The Latin have also understood St. Paul’s words in the same sense that the Greek Fathers have done. Indeed I do not find one among them but who thought that St. Paul did not actually lash himself with his own hands. St. Ambrosius, Bishop of Milan, expresses himself on the subject in the following words. ‘He who says (meaning St. Paul) I chastise my body, and bring it into subjection, does not so much grieve (contristatur) for his own sins, which after all could not be so very numerous, as for ours.’

St. Fulgentius, Bishop of Ruspe, and an illustrious Discipline of St. Augustin, on this occasion treads in the footsteps of his excellent Master, giving the same sense as him to the words of St. Paul. The following is the manner in which St. Fulgentius explains those words, in his Epistle on Virginity, addressed to Proba. “The spiritual Spouse of Virgins does not seek in a Virgin a body practised in carnal pleasures; but rather wishes she should have chastised it by abstinence. This, the Doctor of the Gentiles used to practice on his own body. I chastise (says he) my body, and keep it under subjection. And again, in watchings often, in thirst and hunger, in fastings often: let therefore the Virgin of Christ forbear to seek after pleasures which, she sees, are equally with-held from the widow.”

To all the above proofs, I know it will be objected that St. Petrus Chrysologus, archbishop of Ravenna, is clearly of opinion that St. Paul lashed himself with his own hands. The following is the manner in which he expresses himself on this head, at least if we are to credit the account given of his words by that great Patron of flagellations, Father Gretzer, in his Book printed at Ingolstadt in the year 1609. “This St. Paul used to do, who wrote in the following words the title-deed of his own Servitude, I render my body livid, and bring it into subjection: like a faithful Slave, himself supplied the rod, (vindictam) and severely lashed his own back, till it grew livid[16].” Now, who would not from these words, thus standing alone, as Father Gretzer recites them, conclude that St. Paul really used to cover his back with stripes? But, if we consult the original itself, we shall see that St. Chrysologus meant no more than to borrow a simile from the punishment usually inflicted on Slaves; which punishment he mentions in the beginning of the very passage we discuss here, and of which Father Gretzer has artfully quoted only the conclusion. “After all (says Peter Chrysologus) if the Servant does not awake early the next day, and rise before his Master, whether he be weary or not, he will be tied up and lashed. If the Servant therefore knows what he owes to another Man, the Master is thence taught what himself owes to the Lord of Lords, and is made sensible that he also is subject to a Master.” ‘This is what St. Paul practised, who wrote the title-deeds of his own servitude, and exposed himself to thirst, hunger, and nakedness. Like a good slave, he himself supplied the rod, and severely lashed himself.’
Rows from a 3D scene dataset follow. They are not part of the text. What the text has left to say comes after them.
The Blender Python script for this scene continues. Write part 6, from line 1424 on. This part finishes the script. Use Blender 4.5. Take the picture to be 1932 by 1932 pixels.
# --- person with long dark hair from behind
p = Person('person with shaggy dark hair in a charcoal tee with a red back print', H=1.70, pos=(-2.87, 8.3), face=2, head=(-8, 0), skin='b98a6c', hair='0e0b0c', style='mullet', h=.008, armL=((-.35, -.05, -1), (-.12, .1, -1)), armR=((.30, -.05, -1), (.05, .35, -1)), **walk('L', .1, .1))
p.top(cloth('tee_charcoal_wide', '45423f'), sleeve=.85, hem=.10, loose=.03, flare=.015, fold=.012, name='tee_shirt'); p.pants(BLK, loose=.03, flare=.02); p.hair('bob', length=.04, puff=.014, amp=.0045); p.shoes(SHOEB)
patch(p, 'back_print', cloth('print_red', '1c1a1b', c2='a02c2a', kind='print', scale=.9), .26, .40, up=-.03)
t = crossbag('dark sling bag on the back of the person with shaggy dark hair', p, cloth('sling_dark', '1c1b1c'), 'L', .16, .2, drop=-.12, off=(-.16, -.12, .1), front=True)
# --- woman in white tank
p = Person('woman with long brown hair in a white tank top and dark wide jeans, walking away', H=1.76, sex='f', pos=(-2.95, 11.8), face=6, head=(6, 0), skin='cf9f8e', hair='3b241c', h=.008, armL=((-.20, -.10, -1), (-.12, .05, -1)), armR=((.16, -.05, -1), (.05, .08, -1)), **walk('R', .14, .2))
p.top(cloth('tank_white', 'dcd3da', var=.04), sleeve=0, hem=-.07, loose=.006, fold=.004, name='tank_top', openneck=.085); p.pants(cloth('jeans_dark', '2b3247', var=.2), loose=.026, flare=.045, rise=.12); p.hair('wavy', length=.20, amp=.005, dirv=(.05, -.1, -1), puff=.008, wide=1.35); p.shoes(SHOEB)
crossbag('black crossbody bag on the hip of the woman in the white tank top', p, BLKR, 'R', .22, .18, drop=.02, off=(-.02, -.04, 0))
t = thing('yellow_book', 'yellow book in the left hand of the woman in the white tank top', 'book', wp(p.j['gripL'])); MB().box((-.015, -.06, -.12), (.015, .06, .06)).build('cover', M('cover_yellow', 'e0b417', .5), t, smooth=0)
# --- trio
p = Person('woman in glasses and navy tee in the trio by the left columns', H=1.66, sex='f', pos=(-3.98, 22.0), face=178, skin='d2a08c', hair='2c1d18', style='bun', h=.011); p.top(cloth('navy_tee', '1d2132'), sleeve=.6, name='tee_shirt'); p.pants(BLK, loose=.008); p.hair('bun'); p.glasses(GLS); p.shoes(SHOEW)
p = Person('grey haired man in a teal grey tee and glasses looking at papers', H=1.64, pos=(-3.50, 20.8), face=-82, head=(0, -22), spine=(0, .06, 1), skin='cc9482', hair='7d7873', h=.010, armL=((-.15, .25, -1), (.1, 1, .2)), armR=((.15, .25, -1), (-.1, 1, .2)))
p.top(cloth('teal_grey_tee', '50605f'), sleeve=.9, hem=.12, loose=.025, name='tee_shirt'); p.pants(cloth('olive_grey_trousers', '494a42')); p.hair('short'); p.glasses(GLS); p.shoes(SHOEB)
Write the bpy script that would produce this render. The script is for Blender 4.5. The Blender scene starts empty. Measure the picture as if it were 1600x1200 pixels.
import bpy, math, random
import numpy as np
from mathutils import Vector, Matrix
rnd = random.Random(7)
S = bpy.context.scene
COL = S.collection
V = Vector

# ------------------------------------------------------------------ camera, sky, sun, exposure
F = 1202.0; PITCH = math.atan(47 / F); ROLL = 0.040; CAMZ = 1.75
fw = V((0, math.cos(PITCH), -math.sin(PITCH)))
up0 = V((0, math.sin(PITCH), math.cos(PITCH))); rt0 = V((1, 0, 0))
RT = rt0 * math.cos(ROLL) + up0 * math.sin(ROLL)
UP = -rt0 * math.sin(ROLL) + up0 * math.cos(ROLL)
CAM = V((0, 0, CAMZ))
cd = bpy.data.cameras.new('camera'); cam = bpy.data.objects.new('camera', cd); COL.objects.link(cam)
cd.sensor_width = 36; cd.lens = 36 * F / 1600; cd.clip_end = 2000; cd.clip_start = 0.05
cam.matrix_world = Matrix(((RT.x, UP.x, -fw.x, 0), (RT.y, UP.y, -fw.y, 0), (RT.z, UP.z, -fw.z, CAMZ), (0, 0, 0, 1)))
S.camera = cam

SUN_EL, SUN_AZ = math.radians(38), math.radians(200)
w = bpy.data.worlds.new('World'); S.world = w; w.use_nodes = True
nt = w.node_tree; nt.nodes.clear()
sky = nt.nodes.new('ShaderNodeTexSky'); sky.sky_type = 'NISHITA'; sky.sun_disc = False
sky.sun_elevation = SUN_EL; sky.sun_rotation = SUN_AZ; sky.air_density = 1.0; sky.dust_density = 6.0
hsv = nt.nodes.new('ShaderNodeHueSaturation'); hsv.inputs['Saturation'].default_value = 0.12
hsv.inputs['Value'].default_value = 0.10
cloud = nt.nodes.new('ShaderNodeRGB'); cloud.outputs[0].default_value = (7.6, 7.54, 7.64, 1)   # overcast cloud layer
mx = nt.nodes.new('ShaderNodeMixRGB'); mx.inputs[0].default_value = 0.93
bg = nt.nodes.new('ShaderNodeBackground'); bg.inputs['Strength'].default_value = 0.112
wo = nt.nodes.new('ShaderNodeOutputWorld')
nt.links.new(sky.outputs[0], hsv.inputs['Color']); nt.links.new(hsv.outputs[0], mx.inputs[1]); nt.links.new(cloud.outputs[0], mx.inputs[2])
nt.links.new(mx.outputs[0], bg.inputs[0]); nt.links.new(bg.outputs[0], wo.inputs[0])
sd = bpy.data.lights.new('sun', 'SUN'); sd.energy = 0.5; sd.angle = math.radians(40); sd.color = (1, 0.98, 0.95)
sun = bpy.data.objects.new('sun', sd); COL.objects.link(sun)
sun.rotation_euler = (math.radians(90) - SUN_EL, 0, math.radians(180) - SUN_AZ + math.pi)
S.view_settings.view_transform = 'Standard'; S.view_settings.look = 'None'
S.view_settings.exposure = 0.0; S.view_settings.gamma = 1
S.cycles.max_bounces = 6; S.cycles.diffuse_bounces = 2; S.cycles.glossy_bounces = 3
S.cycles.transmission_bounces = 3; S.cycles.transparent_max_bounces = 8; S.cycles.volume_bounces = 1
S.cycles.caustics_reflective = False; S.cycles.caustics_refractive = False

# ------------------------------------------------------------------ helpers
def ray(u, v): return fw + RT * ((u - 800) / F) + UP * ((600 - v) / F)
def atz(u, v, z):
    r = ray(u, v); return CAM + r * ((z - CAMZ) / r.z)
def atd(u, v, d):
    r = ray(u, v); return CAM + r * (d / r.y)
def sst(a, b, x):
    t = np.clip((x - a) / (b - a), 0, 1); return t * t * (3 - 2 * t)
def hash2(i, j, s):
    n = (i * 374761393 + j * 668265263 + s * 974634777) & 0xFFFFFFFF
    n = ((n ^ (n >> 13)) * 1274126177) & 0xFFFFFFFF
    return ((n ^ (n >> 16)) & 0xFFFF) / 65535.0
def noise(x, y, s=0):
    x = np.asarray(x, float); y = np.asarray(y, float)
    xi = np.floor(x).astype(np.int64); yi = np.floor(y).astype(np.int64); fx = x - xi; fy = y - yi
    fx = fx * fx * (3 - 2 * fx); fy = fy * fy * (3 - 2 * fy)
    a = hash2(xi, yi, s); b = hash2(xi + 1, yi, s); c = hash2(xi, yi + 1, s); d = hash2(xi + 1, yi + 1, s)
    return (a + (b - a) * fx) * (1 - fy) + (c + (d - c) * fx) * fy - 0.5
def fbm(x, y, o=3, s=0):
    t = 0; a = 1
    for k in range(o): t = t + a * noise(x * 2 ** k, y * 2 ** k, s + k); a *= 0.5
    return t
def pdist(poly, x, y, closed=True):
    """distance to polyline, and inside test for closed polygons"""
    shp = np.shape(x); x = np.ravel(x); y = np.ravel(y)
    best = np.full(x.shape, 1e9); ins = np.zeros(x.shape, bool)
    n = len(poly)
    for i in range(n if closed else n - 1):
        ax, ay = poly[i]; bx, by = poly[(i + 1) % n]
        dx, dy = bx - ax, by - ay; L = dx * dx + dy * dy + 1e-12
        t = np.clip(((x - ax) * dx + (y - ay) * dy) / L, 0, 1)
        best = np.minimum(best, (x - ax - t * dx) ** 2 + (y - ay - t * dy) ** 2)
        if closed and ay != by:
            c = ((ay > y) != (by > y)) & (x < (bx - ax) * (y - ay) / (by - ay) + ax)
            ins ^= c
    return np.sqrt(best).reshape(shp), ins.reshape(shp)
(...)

If we examine into the works of St. Hierom, St. Austin, Pope Gregory the Great, and other Latin Fathers, we shall find that they also understood, that St. Paul had expressed himself in a figurative manner. And it is only by misquotations, or arts of the like kind, that Father Gretzer, Cardinal Demian, and others, have attempted to prove that self-flagellations were in use so early as the time of St. Paul among Christians.